A Sustainability Journey, Guide, Thought Starters
This article was contributed by Envirobank Recycling.
Australia’s circular economy is often talked about in terms of ambition and future goals. Targets, frameworks, strategies.
What matters more is what actually gets built.
Circularity only works when there are systems in place that people can use every day. Systems that collect materials cleanly, move them efficiently and give them a real chance of being recovered and reused.
At Envirobank, that work sits at the centre of what we do. Grounded in the principles of Caring for Country, Envirobank delivers circular economy solutions across Australia — recovering clean materials, reducing waste, and returning value to Country and community. As an Indigenous-owned business, we’re focused on building infrastructure that turns intention into something practical. Something that holds up across communities and environments.
There’s no shortage of awareness around waste in Australia. Most people want to do the right thing.
The gap is in what people do next to build infrastructure and systems for waste.
When systems are unclear, inconsistent or difficult to access, materials still end up in landfill. Not because people don’t care, but because the pathway isn’t there.
That’s why circular economy progress depends less on messaging and more on infrastructure. Accessible collection points. Reliable recovery systems. Clean material streams that can actually be processed.
Without those, circularity stays theoretical.
Being Indigenous-owned shapes how we think about what gets built and how it performs over time.
Circular economy infrastructure isn’t short-term. It needs to work for years, across different communities, and under real-world conditions.
That means thinking beyond a single transaction or outcome. It means designing systems that are durable, accessible and consistently care for Country. Systems that don’t rely on perfect behaviour, but still deliver strong results for communities.
This perspective becomes more important as circular economy expectations grow. It’s no longer enough to have a solution. It needs to be one that people can scale and keep working to improve.
Container deposit schemes are one of the clearest examples of circular systems working in practice.
They simplify the process. Buy, use, return.
What matters is what sits behind that simplicity. The infrastructure that keeps materials separate, reduces contamination and improves the chances of those materials becoming new products.
When that system works, the outcome is visible. People can see the impact of what they’re doing. Communities can track participation. Businesses can connect activity to real results.

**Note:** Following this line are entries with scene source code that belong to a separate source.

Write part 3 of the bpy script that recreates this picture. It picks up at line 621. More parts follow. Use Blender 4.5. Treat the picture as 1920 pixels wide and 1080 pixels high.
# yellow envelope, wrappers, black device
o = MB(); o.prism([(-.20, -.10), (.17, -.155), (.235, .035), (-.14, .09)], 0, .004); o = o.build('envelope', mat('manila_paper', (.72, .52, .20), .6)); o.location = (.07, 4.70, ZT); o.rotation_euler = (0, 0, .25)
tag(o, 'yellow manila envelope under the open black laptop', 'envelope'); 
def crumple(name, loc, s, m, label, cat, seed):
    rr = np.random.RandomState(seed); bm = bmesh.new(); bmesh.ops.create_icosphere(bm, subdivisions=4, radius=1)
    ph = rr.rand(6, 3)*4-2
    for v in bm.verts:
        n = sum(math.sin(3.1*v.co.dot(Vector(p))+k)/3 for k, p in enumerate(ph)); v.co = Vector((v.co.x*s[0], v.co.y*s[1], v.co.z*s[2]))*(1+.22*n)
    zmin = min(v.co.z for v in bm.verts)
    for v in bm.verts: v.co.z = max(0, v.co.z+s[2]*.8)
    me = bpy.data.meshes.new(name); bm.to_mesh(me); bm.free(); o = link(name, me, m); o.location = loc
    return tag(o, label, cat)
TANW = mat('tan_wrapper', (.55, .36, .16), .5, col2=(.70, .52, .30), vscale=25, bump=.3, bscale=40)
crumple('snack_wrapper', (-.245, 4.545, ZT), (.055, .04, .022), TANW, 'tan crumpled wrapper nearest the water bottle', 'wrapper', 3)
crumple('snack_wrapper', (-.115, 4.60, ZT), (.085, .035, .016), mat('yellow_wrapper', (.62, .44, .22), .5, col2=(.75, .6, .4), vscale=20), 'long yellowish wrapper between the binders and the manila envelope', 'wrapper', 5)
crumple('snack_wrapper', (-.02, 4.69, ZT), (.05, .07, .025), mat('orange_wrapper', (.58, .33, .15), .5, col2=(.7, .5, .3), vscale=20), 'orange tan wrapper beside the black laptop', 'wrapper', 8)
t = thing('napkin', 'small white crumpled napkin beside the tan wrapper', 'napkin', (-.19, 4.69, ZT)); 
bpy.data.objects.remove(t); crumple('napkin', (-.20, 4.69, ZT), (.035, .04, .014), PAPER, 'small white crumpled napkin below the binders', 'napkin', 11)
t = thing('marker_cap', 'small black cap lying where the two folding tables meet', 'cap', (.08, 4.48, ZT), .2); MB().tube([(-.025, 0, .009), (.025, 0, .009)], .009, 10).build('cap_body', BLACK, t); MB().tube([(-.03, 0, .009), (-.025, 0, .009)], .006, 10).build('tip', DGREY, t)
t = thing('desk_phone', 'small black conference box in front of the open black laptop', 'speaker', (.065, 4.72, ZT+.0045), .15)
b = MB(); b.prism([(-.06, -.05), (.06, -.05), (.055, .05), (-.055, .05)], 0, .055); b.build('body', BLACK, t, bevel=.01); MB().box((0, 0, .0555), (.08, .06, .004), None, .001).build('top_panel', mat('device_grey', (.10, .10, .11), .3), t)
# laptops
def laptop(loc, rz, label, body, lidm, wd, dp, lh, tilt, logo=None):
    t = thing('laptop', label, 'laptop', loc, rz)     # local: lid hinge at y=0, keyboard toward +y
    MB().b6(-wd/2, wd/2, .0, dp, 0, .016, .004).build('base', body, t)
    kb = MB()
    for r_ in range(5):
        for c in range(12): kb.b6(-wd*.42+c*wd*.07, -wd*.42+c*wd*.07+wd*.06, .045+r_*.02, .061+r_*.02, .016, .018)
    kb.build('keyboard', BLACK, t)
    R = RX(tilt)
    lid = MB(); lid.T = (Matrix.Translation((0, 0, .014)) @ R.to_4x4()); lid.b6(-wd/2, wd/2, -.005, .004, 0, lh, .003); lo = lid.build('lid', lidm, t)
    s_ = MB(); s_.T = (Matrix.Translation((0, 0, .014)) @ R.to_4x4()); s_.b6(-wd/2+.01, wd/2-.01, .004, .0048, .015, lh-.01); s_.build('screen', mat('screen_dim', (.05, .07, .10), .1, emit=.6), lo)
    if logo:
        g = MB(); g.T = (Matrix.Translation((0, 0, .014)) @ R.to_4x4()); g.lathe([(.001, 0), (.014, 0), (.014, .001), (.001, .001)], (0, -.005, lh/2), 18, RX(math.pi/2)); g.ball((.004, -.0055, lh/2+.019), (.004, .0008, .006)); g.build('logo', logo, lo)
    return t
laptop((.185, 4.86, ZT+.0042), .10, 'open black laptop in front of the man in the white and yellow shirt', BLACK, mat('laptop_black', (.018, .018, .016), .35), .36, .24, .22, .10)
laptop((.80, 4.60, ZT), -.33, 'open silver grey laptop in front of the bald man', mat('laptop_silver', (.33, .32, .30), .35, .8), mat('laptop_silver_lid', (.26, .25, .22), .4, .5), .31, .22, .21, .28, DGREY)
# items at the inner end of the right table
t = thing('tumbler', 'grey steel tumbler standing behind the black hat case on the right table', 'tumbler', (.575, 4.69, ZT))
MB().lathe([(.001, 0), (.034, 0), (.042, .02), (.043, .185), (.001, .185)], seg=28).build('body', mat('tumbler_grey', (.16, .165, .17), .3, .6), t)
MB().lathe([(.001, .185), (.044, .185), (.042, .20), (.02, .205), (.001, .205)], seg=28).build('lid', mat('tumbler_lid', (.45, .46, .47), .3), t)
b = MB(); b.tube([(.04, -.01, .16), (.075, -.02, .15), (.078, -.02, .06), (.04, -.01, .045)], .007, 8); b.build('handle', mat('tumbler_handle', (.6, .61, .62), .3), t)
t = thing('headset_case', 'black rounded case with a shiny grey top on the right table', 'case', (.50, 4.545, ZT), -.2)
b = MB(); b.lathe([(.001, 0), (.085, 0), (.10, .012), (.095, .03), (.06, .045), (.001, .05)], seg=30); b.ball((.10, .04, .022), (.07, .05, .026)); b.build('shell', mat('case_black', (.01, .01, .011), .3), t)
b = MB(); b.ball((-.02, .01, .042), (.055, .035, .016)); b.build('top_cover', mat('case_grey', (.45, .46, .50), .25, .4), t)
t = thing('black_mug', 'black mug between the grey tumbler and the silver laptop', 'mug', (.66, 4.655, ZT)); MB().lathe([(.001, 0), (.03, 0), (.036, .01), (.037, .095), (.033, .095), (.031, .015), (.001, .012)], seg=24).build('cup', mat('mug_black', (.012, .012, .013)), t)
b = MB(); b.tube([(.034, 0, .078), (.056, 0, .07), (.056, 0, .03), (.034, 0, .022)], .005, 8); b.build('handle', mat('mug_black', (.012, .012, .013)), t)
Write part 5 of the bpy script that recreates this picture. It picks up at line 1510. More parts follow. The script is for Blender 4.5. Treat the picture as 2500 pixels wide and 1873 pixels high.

That visibility is what builds trust in the system.
Circular economy systems don’t succeed in isolation. They rely on participation from people in our communities.
That’s why access matters.
From urban centres to regional areas, the goal is the same. Make it easy to take part, and make sure that participation leads somewhere meaningful.
This is where infrastructure plays its most important role. It connects everyday behaviour with real recovery outcomes. It turns a simple action into something that contributes to a much larger system.
Circular economy progress in Australia will be shaped by the systems being built now.
Indigenous-led businesses are part of that shift, not just contributing to the conversation but helping define how these systems are designed and delivered.
For us, the focus stays consistent. Build infrastructure that works in practice. Keep materials in circulation. Make outcomes visible.
That focus on Country and community isn’t a separate commitment sitting alongside the infrastructure work. It’s the standard the infrastructure is built to. Every collection point, every recovery stream, every material kept out of landfill is a measure of whether that responsibility is being met. As Envirobank’s systems scale, that’s the standard that stays fixed.